Digital security is something that’s on the mind of every company that owns any device more modern than a typewriter these days and for good reason. A breach of information can be catastrophic for customers and for a business’s reputation and it’s hard to think of a more appealing target than an airport. Not only do some handle hundreds of flights per day, but also the personal information of hundreds of thousands of passengers.

A new report from McAfee presents troubling research on the prevalence of remote desktop protocol (RDP) attacks, which offer anyone with a Tor connection and a Bitcoin wallet credentials to remotely connect to a system. The research highlights compromised internal systems of an unnamed airport, but the overall message is that remote logins for millions of machines are now a commodity — and a cheap one at that.

The headline scary thing is that McAfee’s researchers found logins for sale for just $10 that granted access to an airport’s building security (say, door locks) and video surveillance tools, as well as something related to the inter-terminal transit system. The implications are obviously terrifying — there’s no point in access badges if some guy with a remote desktop session can just unlock the doors — but what’s worse is how hackers are able to sell the exploits in the first place.

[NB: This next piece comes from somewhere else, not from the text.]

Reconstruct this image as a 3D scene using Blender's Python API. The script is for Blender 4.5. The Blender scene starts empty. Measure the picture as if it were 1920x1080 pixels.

“Attackers simply scan the Internet for systems that accept RDP connections and launch a brute-force attack with popular tools such as, Hydra, NLBrute or RDP Forcer to gain access,” the report says “These tools combine password dictionaries with the vast number of credentials stolen in recent large data breaches.”

Once they have logins, attackers are able to monetize the system in a variety of ways. Even if the machines don’t have any valuable data on them, hackers can harness hundreds of thousands of vulnerable systems into a “botnet” that can be used to send spam, mine cryptocurrency, or conduct distributed denial of service attacks against specific targets to take websites or services offline.